3.4.1 Une approche de l'entreprise en terme de réseau socio-technique

Pour caractériser l'entreprise, nous utiliserons une approche initiée par Callon (1988) et Latour (1989) pour l'étude des innovations scientifiques et techniques et reprise par Dodier (1995) dans une étude sur l'activité technique dans un atelier de production. Le concept central de cette approche est celui de réseau socio-technique qui rend compte des liens qui se créent entre acteurs et artefacts pour atteindre des objectifs plus ou moins partagés.

Par rapport à d'autres approches sociologiques existantes, la notion de réseau permet de rendre compte de ces liens qui peuvent être très mouvants dans le temps20. Elle est aussi intéressante pour appréhender des ensembles complexes d'artefacts et d'acteurs dont les liens bousculent notre appréhension naturelle de l'espace et du temps, basée sur la proximité et l'éloignement (cf. 4.2.1). Un réseau est un ensemble fonctionnel qui n'obéit plus forcément à cette logique de plus ou moins grande distance. Des artefacts et des acteurs très proches dans l'espace peuvent appartenir à des ensembles fonctionnels totalement étrangers, alors que d'autres, très éloignés, sont par contre étroitement associés (Dodier, 1995). De même, des types d'artefacts et d'acteurs très différents peuvent être imbriqués étroitement dans ces réseaux : objets matériels, symboliques, acteurs aux fonctions très diverses.
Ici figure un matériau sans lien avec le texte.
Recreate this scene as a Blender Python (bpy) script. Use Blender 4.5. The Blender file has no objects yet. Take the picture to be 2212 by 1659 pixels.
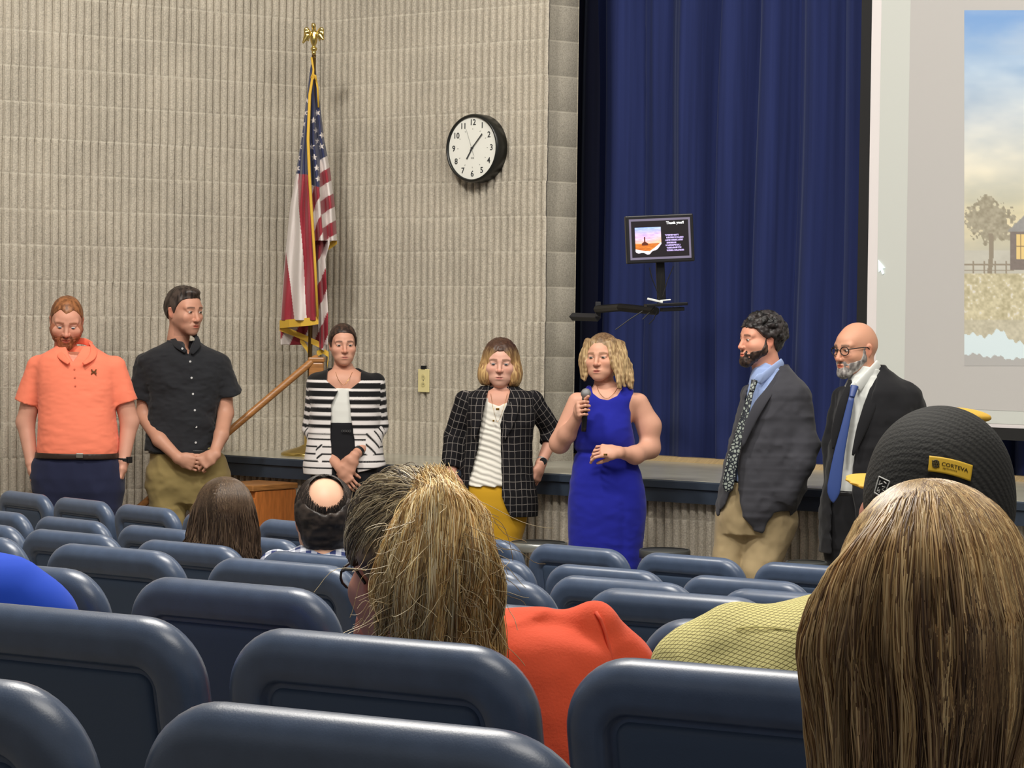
import bpy, math, random
import numpy as np
from mathutils import Vector, Matrix
PI = math.pi
# ---------------------------------------------------------------- camera
FPX = 5600.0; HC = 1.78
PT = math.atan(161.5/5600); RO = .0125
Fv = np.array([0, math.cos(PT), -math.sin(PT)]); R0 = np.array([1., 0, 0]); U0 = np.array([0, math.sin(PT), math.cos(PT)])
Rv = math.cos(RO)*R0+math.sin(RO)*U0; Uv = -math.sin(RO)*R0+math.cos(RO)*U0
CAM = np.array([0, 0, HC])
def ray(x, y): return Fv+Rv*(x-1106)/FPX-Uv*(y-829.5)/FPX
def atY(x, y, Y):
    d = ray(x, y); return CAM+d*Y/d[1]
def atZ(x, y, z):
    d = ray(x, y); return CAM+d*(z-HC)/d[2]
cd = bpy.data.cameras.new('camera'); cam = bpy.data.objects.new('camera', cd); bpy.context.collection.objects.link(cam)
cd.sensor_width = 36; cd.lens = FPX/2212*36; cd.clip_start = .05; cd.clip_end = 100
M = Matrix(((Rv[0], Uv[0], -Fv[0], 0), (Rv[1], Uv[1], -Fv[1], 0), (Rv[2], Uv[2], -Fv[2], HC), (0, 0, 0, 1)))
cam.matrix_world = M
sc = bpy.context.scene; sc.camera = cam
sc.view_settings.view_transform = 'Standard'; sc.view_settings.look = 'None'; sc.view_settings.gamma = 1
sc.view_settings.exposure = 0.0; sc.view_settings.use_curve_mapping = False
# ---------------------------------------------------------------- world and lamps
w = bpy.data.worlds.new('world'); sc.world = w; w.use_nodes = True
w.node_tree.nodes['Background'].inputs[0].default_value = (1.0, .98, .95, 1); w.node_tree.nodes['Background'].inputs[1].default_value = .26
def area(name, loc, tgt, sx, sy, power, col=(1, .955, .88)):
    l = bpy.data.lights.new(name, 'AREA'); l.shape = 'RECTANGLE'; l.size = sx; l.size_y = sy; l.energy = power; l.color = col
    o = bpy.data.objects.new(name, l); bpy.context.collection.objects.link(o)
    o.location = loc; o.rotation_euler = (Vector(tgt)-Vector(loc)).to_track_quat('-Z', 'Y').to_euler(); return o
area('ceiling_light', (-2.2, 10.2, 6.1), (-.6, 15.2, 1.6), .7, .7, 240)
area('ceiling_light', (1.2, 10.0, 6.2), (1.2, 13.5, .6), 3.4, 1.2, 200)
area('ceiling_light', (3.6, 8.6, 6.2), (2.6, 12.5, .6), 2.8, 1.2, 160)
area('ceiling_light', (-1.0, 6.2, 6.2), (-1.0, 6.8, 0), 2.4, 1.2, 360)
area('ceiling_light', (.6, 2.2, 5.6), (.4, 2.8, 0), 2.4, 1.6, 95)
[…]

En ce sens, on peut parler comme le propose Dodier d'une solidarité (au sens de l'interdépendance) socio-technique spécifique. Le principe de cette solidarité ne repose pas sur des proximités dans l'espace-temps, ni même sur des similarités de caractéristiques, mais sur une interdépendance fonctionnelle. Des ressources très hétérogènes, humaines et non humaines sont regroupées pour réaliser une production matérielle ou symbolique à destination de mandataires internes ou externes à l'entreprise (Girin, 1995).

Notes
20.

Peu d'approches ont tenté d'aborder les situations professionnelles dans une perspective permettant la prise en compte simultanée des liens entre les lieux, les artefacts et les acteurs humains. En sociologie du travail et des organisations, les phénomènes étudiés concernent principalement la dimension humaine : analyse stratégique (Crozier et Friedberg 1977) ; théorie de la régulation conjointe (Reynaud, 1989) ; étude des règles non écrites (De Terssac, 1992). Ces auteurs ne prennent en compte les objets techniques et les contraintes spatio-temporelles que de manière indirecte, en tant que contraintes externes sur l'organisation du collectif humain. De telles approches donnent ainsi l'impression d'une autonomie relative du système social par rapport à l'organisation technique. D'autres travaux, moins nombreux, insistent plutôt sur la relation étroite existant entre l'organisation sociale du travail et les aspects technologiques. Ces derniers ne sont plus des contraintes perturbant l'action sociale, mais partie intégrante des modèles élaborés. L'origine de telles approches est à trouver dans les travaux de l'école socio-technique (Emery, 1969). L'organisation y est considérée de manière systémique, comme une interaction entre deux sous-systèmes, social et technique, qui vont s'auto-réguler de manière étroite. Si ce type d'approche est bien adaptée à l'étude de grands ensembles socio-techniques, car il permet de saisir les liens complexes entre les éléments de ceux-ci (humains et non humains), il devient beaucoup plus difficile à utiliser pour caractériser localement des situations de travail. De plus il suppose des ensembles stabilisés, pour lesquels il est possible d'identifier une frontière relativement nette entre un intérieur et un extérieur. Ces deux conditions ne nous semblent pas réunies dans le cas des situations de travail des élèves-ingénieurs. D'une part, il s'agit de situations restreintes, centrées sur un seul individu. D'autre part, comme nous l'avons vu, le travail d'innovation des élèves entraîne des changements fréquents de situations, ainsi que de nombreuses modifications au sein de celles-ci.